Значительную роль в "Шинели", особенно в первой ее части, играют различные каламбуры, построенные либо на звуковом сходстве, либо на этимологической игре словами, либо на скрытом абсурде. Первая фраза повести в черновом наброске снабжена была звуковым каламбуром: "В департаменте податей и сборов, который, впрочем, иногда называют департаментов подлостей и сборов" (1, т.3, 445).

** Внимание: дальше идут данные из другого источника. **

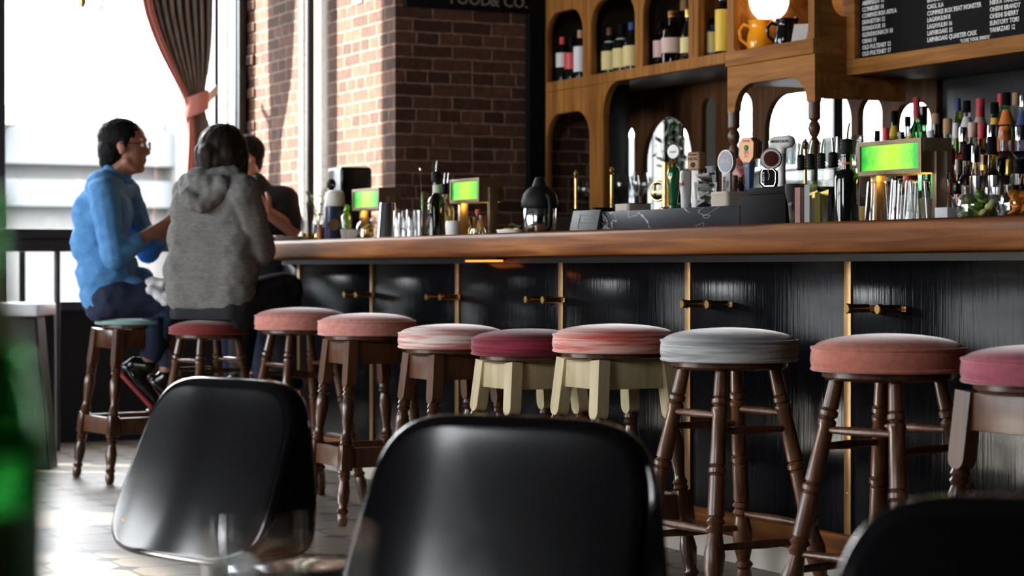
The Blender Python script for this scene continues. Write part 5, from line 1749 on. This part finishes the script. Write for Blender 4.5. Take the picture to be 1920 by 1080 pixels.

Во второй же черновой редакции к этому же каламбуру была сделана приписка, представляющая дальнейшую с ним игру: "Да не подумают, впрочем, читатели, чтобы это название основано было на какой-нибудь истине — ничуть. Здесь все дело только в этимологическом подобии слов. Вследствие этого департамент горных и соляных дел называется департаментом горьких и соленых дел. Много приходит иногда на ум чиновникам во время, остающееся между службой и вистом" (1, т. 3, 481).

Любопытны также и колебания Гоголя при выборе фамилии для героя. Так, фамилия Акакия Акакиевича первоначально была Тишкевич. Далее Гоголь колеблется между двумя формами — Башмакевич и Башмаков. Но и эти фамилии не кажутся ему подходящими, пока, наконец, не сделан окончательный выбор — Башмачкин.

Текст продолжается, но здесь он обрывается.